CATHEDRAL OF ST BAVON, GHENT, BELGIUM

JAN VAN EYCK

1390 - 1441

The Painting

This is an altarpiece containing panels of several different paintings. They include Mary, Jesus, Adam and Eve, and singing angels. Notice the beauty and intricacies. The central part of this painting is in the lower panels. Focus your study on these panels. Notice that there are several groups coming to the center. · · · · · · · · Describe each group. Notice their clothing. What social status or religious groupings seem to be represented? What or who are they approaching? Describe the Lamb. Is the Lamb alive? Has the Lamb died? Who does the Lamb represent? What evidence would you give to support your answer? Describe the singers....Mary....John the Baptist....and Jesus in other portions of this majestic work. Turn the reproduction over and describe the other parts of the painting.

The Principle

Dr.

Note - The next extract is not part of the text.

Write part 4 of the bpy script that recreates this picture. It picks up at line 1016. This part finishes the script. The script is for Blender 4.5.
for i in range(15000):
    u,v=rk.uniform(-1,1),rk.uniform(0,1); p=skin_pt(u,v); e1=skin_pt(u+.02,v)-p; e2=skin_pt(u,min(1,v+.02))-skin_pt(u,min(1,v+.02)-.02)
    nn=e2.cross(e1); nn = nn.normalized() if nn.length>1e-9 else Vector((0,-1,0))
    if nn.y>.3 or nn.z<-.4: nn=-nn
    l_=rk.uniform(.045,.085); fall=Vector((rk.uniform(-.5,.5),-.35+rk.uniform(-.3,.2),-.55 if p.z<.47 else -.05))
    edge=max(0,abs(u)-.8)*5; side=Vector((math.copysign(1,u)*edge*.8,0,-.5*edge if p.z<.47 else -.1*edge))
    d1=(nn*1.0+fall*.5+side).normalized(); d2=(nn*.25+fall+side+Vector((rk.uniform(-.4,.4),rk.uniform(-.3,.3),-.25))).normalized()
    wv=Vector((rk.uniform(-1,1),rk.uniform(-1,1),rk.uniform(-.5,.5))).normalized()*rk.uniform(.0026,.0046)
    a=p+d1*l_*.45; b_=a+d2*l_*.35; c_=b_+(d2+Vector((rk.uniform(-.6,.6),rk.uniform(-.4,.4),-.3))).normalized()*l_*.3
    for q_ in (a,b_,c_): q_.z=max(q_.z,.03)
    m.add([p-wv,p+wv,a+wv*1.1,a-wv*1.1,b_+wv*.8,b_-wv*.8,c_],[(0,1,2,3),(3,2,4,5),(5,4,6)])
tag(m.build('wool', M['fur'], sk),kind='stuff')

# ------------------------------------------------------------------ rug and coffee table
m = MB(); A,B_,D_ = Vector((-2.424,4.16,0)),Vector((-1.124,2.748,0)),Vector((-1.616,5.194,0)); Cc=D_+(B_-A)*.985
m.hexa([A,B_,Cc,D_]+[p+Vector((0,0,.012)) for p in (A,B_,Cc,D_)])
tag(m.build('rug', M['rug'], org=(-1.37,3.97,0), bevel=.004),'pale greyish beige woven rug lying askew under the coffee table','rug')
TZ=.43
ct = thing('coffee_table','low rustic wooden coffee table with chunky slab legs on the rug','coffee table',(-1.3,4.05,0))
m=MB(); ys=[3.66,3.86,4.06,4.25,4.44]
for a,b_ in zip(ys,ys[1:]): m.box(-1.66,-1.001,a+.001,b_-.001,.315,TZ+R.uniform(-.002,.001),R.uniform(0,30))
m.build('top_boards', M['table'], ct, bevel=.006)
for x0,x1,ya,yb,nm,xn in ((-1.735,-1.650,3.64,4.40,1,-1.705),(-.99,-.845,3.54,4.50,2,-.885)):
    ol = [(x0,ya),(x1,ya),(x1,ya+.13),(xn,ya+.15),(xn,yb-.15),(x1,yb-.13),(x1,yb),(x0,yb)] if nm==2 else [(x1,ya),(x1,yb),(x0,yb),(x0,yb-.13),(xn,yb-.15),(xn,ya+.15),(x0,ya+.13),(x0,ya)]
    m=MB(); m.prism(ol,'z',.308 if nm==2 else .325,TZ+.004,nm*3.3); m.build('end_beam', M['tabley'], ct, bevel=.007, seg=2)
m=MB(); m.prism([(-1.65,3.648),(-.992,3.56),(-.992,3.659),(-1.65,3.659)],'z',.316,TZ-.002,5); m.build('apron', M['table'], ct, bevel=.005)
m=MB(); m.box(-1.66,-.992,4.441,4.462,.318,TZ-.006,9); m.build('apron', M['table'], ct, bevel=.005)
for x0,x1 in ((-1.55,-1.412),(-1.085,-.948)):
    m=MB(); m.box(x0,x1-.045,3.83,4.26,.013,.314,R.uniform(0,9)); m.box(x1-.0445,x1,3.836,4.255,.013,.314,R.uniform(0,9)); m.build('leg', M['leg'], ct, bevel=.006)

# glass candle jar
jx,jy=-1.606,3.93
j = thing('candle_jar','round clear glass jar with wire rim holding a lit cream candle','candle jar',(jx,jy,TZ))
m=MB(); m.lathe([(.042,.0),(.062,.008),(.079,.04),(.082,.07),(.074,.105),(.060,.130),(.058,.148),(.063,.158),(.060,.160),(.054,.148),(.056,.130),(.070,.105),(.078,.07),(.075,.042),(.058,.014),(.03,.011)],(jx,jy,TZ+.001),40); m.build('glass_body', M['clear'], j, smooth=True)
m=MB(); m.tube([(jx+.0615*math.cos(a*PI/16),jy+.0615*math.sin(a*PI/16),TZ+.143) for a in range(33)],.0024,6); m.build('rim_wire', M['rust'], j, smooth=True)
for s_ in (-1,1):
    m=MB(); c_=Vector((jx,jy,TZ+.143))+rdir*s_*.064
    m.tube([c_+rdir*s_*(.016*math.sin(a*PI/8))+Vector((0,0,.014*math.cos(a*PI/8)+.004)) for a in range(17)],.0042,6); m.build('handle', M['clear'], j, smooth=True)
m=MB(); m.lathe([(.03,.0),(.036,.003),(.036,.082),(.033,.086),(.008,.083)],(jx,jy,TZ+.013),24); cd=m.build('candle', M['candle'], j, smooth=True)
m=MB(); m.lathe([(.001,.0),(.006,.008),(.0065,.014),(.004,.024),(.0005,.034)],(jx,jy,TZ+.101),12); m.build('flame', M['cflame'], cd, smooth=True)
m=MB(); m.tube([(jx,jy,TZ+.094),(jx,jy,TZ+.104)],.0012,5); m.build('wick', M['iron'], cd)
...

Francis Schaeffer explains that "most impressive is the central theme: the rich, the poor - people of all classes and backgrounds - coming to Christ. And who is this Christ? Van Eyck comprehended the Biblical understanding of Christ as the Lamb of God who died on the cross to take away the moral guilt of those who accept Him as Savior. But this Christ is not now dead. He stands upright and alive on the altar, symbolizing that He died as the substitute, sacrificed, but He now lives! As van Eyck painted this, almost certainly he had Jesus' own words in mind, as Christ speaks in the Apocalypse, the last book in the Bible: `I am the living one that became dead, and behold, I am alive for evermore, Amen; and I have the keys of death and Hades.'" (How Should We Then Live?, page 66).

The Painter

While Masaccio was working out techniques of perspective for the Italian Renaissance painters, Jan van Eyck was working in Northern Europe under the influence of Reformation thought. He too painted people and objects in their proper place - just as if you could see into the painting. If Masaccio is `The Father of Renaissance Art', Jan van Eyck is `The Father of Reformation Art.' Van Eyck mastered light and landscape as well as discovering oil painting, a technique in which linseed oil serves as the solvent for pigment rather than egg, which was used in the Italian technique of tempera. This technique allows for greater beauty and delicacy in art.